Wanneer de Europese Commissie oordeelt dat sprake is van ongeoorloofde staatssteun, hoeft zij niet altijd aan te tonen welke categorie ondernemingen het betreffende bedrijf behoort. Dat heeft het Europese Hof van Justitie beslist.
In de zaak voor het Hof ging het om een regeling die Spaanse banken met een belang van meer dan 5% in een buitenlandse onderneming in staat stelt daarvoor aftrek te claimen. De Europese Commissie stelde dat sprake was van ongeoorloofde staatssteun. Onder andere Spaanse bank Santander stapte daarop naar het Gerecht van Eerste Aanleg. De Commissie zou niet duidelijk hebben willen maken welke categorie bedrijven profiteerde van de regeling, oordeelde het Gerecht.

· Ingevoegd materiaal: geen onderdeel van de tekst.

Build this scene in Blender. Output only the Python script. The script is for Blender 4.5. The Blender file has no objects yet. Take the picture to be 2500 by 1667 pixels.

De Commissie ging in beroep en krijgt gelijk van het Hof. De regeling mag worden aangemerkt als staatssteun, omdat bedrijven zonder buitenlandse belangen in dit geval per definitie worden gediscrimineerd. Het doet er niet toe tot welke categorie de bedrijven behoren, oordeelt het Hof. Het Gerecht van Eerste Aanleg moet nu opnieuw uitspraak doen. Mogelijk moeten Banco Santander en andere Spaanse banken miljoenen euro’s terugbetalen.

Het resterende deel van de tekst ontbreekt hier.